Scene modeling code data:

[BEGIN]

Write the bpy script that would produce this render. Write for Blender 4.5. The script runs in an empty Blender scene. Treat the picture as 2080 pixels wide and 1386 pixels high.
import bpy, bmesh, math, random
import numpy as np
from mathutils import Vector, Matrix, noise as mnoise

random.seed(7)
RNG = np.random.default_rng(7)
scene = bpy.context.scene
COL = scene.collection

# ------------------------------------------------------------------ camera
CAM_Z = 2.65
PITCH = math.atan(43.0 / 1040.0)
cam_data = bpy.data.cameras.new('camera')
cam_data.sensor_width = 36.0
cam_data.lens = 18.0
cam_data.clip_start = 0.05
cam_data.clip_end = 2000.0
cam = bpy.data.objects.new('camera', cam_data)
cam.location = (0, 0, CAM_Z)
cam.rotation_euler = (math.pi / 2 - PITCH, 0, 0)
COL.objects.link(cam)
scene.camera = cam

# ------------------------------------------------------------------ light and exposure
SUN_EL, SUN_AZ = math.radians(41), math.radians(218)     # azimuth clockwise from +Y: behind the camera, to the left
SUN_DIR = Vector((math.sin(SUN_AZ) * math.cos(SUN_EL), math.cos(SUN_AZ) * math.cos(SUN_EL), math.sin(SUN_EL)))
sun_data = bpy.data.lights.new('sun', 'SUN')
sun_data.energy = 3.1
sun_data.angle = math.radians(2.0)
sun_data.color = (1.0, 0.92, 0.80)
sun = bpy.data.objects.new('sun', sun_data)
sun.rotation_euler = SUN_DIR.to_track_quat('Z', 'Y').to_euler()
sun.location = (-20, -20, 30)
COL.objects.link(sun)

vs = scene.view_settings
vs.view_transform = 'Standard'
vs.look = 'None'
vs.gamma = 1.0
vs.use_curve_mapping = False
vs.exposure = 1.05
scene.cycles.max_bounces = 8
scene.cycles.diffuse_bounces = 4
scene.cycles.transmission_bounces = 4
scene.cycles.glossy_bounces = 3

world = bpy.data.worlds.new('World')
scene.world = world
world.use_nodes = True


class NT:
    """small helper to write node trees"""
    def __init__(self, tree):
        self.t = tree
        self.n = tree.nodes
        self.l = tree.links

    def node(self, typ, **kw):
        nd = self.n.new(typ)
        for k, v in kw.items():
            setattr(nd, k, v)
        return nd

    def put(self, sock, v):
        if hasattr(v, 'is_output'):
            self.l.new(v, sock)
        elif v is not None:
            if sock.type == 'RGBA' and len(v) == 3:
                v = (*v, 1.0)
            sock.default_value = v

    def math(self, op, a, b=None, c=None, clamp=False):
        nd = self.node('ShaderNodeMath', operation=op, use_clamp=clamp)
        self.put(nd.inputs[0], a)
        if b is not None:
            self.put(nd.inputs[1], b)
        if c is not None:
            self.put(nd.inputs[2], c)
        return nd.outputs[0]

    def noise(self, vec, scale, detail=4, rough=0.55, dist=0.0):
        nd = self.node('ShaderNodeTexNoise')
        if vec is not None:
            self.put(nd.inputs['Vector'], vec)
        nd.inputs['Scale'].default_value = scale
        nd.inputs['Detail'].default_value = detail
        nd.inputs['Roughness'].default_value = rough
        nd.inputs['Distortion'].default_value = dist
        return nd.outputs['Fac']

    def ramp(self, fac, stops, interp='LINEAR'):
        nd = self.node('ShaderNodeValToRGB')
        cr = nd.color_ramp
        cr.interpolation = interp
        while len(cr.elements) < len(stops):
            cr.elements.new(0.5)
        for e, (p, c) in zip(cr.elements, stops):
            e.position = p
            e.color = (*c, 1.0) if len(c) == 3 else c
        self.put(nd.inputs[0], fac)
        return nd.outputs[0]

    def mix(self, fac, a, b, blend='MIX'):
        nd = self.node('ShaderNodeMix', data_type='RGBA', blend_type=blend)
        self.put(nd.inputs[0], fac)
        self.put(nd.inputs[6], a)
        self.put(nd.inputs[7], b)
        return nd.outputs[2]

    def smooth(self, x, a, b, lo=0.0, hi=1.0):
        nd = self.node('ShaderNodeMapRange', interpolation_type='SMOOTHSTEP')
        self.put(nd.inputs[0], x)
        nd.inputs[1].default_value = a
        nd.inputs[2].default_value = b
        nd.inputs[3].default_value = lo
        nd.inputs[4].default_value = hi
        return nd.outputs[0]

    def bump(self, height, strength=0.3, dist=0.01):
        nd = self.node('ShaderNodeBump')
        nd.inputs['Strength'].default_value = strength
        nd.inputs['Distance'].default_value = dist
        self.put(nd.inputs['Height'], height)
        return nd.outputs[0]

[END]
[BEGIN]

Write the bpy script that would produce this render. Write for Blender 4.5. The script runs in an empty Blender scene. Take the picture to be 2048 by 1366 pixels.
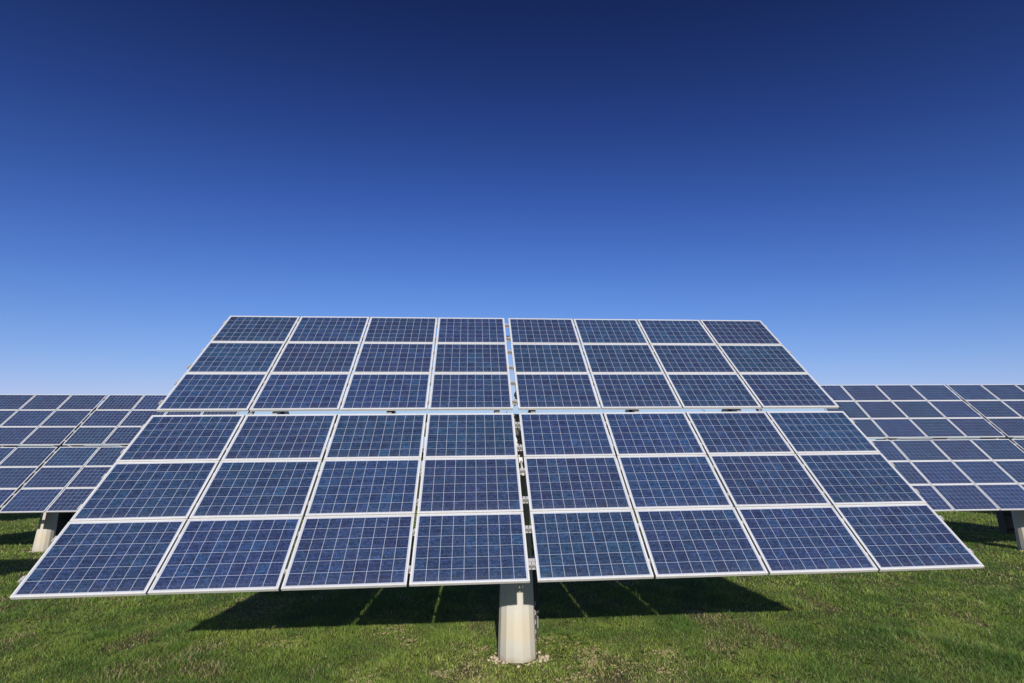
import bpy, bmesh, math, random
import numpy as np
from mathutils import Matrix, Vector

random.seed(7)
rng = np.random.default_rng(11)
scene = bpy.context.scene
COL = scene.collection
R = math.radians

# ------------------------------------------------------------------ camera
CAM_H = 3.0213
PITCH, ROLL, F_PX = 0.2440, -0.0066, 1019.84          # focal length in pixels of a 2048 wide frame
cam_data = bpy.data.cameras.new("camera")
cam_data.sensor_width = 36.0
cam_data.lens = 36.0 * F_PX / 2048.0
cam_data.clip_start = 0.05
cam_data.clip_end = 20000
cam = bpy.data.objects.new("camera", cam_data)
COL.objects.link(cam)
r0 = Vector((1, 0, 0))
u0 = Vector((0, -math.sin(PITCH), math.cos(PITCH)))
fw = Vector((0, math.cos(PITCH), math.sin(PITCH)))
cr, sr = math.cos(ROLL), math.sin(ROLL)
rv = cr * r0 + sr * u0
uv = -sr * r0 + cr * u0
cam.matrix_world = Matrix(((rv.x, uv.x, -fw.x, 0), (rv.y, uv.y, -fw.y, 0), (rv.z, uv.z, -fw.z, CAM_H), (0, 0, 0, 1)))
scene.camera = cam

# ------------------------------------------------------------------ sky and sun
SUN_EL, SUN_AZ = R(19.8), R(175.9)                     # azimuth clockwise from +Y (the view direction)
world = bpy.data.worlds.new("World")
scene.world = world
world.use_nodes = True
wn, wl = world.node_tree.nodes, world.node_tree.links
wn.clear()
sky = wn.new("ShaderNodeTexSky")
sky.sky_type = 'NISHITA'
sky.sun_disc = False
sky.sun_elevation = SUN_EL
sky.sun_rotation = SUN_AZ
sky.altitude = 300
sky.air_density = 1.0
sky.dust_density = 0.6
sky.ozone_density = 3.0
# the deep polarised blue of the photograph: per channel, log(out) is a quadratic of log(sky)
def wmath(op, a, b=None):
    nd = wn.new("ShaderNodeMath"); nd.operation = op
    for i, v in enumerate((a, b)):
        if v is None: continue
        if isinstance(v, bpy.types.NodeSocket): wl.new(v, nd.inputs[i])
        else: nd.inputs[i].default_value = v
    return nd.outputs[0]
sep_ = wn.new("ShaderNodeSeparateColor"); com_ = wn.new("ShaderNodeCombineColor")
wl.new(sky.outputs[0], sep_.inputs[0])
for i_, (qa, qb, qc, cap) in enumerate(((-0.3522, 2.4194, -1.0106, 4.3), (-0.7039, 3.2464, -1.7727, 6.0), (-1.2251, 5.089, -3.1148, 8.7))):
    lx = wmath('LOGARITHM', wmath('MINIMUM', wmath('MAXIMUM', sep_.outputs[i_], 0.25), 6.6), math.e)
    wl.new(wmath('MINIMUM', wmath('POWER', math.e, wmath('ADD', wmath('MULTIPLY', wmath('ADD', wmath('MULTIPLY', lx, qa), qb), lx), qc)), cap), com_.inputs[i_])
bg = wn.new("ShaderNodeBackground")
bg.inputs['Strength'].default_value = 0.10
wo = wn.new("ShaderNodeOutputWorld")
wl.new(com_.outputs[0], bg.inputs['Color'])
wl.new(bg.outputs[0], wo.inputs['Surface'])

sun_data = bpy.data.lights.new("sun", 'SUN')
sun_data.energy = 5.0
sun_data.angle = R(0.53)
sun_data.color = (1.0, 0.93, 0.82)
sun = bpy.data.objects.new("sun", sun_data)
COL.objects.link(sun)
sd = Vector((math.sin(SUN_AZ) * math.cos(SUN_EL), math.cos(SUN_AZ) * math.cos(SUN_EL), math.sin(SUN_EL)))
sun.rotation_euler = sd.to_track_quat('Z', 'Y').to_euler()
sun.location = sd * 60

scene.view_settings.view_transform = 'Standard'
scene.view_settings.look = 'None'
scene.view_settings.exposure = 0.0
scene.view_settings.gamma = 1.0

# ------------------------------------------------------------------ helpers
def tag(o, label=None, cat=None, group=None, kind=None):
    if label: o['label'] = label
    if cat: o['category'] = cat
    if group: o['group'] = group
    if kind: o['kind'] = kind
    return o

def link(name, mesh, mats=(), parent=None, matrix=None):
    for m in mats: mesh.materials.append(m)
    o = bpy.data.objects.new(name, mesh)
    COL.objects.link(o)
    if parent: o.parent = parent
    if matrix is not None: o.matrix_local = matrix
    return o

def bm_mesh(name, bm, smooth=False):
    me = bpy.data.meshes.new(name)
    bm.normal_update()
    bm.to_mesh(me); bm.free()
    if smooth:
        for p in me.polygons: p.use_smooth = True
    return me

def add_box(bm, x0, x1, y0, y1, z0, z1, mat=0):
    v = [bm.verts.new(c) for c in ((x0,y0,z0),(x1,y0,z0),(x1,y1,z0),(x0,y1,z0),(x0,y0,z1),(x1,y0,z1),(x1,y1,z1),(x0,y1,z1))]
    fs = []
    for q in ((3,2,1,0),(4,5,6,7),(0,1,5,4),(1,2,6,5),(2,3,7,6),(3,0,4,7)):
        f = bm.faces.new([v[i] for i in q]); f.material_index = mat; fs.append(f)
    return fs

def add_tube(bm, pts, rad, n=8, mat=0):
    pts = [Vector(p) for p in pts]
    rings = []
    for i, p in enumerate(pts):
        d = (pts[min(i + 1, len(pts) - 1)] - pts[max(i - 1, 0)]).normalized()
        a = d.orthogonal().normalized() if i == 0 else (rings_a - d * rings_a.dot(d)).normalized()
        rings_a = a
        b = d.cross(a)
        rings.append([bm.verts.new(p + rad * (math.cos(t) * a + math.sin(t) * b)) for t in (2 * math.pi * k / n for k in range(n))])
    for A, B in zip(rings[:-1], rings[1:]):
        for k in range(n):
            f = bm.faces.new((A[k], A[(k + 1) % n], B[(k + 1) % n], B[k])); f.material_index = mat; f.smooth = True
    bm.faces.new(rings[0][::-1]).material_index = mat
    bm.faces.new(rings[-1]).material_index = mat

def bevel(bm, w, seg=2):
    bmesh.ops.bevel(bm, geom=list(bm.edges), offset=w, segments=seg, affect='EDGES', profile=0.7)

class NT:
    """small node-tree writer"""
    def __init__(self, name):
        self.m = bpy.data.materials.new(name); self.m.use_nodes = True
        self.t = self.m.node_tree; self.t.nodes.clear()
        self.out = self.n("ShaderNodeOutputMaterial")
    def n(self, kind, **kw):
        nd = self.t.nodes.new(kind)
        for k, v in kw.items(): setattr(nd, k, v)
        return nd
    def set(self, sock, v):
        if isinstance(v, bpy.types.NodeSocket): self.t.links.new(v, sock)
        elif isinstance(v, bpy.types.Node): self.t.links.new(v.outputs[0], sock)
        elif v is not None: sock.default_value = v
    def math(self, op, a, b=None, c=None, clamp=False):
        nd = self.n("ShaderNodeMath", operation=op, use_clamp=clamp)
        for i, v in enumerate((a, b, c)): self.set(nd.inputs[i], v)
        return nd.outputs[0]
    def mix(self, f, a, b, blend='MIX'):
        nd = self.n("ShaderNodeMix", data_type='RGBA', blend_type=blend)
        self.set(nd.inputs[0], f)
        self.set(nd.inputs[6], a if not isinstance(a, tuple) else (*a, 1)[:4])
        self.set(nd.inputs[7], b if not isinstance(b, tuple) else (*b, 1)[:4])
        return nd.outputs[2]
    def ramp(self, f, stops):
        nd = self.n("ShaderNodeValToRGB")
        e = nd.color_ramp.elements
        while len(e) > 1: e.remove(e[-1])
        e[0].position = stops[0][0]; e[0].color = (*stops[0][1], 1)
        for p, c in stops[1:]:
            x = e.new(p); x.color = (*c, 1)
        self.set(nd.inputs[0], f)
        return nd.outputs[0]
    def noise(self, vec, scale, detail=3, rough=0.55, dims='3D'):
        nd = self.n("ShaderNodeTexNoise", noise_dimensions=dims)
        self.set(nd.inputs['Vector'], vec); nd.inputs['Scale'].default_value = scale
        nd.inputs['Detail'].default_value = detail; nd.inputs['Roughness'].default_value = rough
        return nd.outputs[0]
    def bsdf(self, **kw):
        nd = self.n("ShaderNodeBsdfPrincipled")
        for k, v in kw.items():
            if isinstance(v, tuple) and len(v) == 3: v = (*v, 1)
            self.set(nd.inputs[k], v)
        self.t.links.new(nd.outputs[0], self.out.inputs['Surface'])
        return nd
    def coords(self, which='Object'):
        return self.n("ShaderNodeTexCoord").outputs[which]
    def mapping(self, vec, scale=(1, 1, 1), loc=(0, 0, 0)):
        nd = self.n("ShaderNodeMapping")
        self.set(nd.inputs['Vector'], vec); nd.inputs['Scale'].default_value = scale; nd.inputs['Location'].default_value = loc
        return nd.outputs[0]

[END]

Write out the lines beginning with the one that contains "by 1366 pixels." and ending with the one that contains "R = math.radians", exactly as given. Leave pictures out.

Task output:
Write the bpy script that would produce this render. Write for Blender 4.5. The script runs in an empty Blender scene. Take the picture to be 2048 by 1366 pixels.
import bpy, bmesh, math, random
import numpy as np
from mathutils import Matrix, Vector

random.seed(7)
rng = np.random.default_rng(11)
scene = bpy.context.scene
COL = scene.collection
R = math.radians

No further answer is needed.